Lecturer Karen Foster ’76PhD first came to Yale as a graduate student in the fall of 1971. The Hall of Graduate Studies (HGS) hasn’t changed much since then. Walking down the third-floor hallway to her office in the Department of Near Eastern Languages and Civilizations, she says, feels a bit like being in a “time warp.”

HGS, a complex of offices, classrooms, dormitory rooms, and common spaces, is the central hub of Yale’s Graduate School, whose students and professors work in far-flung departments all over the campus. Unlike nearly all of the buildings of Yale’s central campus, HGS has not seen a complete renovation since it was built—in 1932. But in a January 15 e-mail to the campus community, Yale provost Ben Polak announced that the building will receive an overhaul beginning in 2017.

That means that denizens of HGS will no longer have to put up with the building’s erratic lighting, inconsistent heating, and strange smells. But the building will be changing in other ways, too: most notably, the dining hall and 168 dormitory beds will be eliminated.

Polak said in his e-mail that renovating student rooms in HGS is not feasible. “There is no way to renovate the Hall of Graduate Studies to meet current student expectations for housing or to meet current construction requirements for residential use without exorbitant expense,” he wrote.

To help compensate for the loss of the housing, the university will construct a new building for graduate and professional students on Elm Street in the Broadway area. The six-story building will provide 41 two-bedroom apartments, with kitchens, atop two floors of retail space.

A committee is still working on just how the reclaimed dining hall and dormitory space in HGS will be used.
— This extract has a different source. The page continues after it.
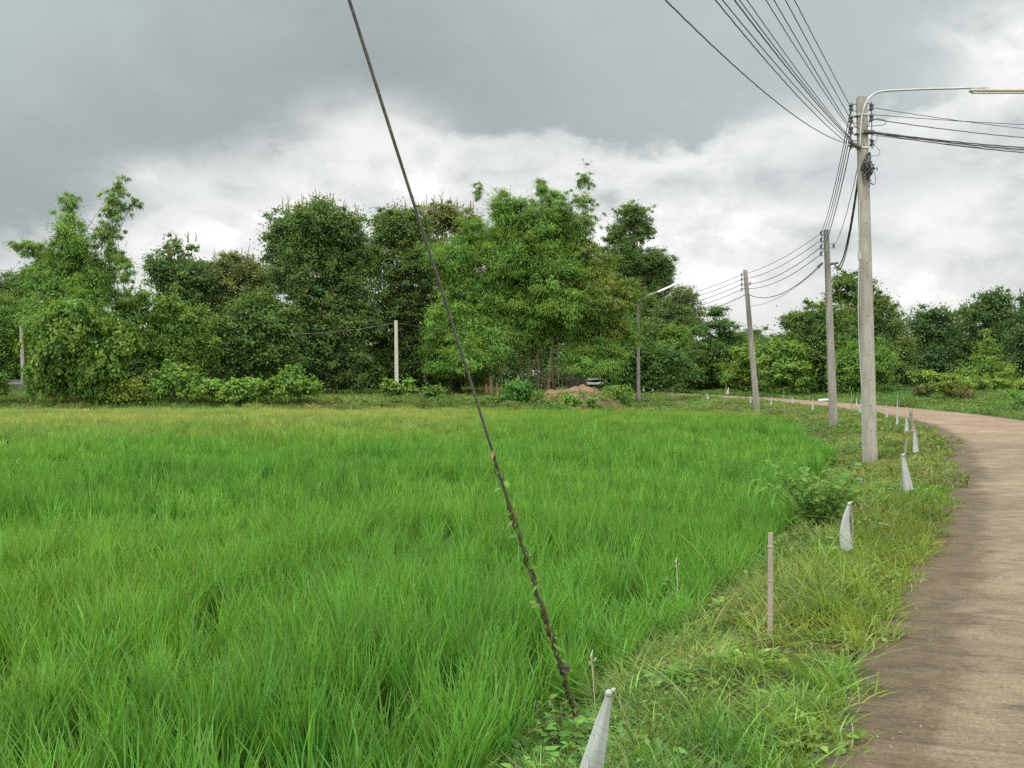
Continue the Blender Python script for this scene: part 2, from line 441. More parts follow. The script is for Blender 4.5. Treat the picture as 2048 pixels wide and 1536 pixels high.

Polak wrote in his e-mail that one idea under consideration is to “transform HGS into a central home for the humanities at Yale,” bringing together currently scattered departments.

Joori Park ’17PhD, chair of the Graduate Student Assembly, says that students are concerned that eliminating housing from HGS could amount to losing a “home base” where graduate students can congregate. She also says humanities departments are unsure if they want to move from their current space to HGS. Graduate School dean Lynn Cooley says that she and other administrators will work to find new space for graduate student life, and that since renovations on HGS will not begin for over two years, they have ample time for planning. She adds that the McDougal Common Room and the Blue Dog Café will remain.

“HGS allowed for everything to happen,” says Park. “It was a residential space, it was an academic space, it was a social space. It’s not just where students sleep; it’s a place where graduate students can build a community.”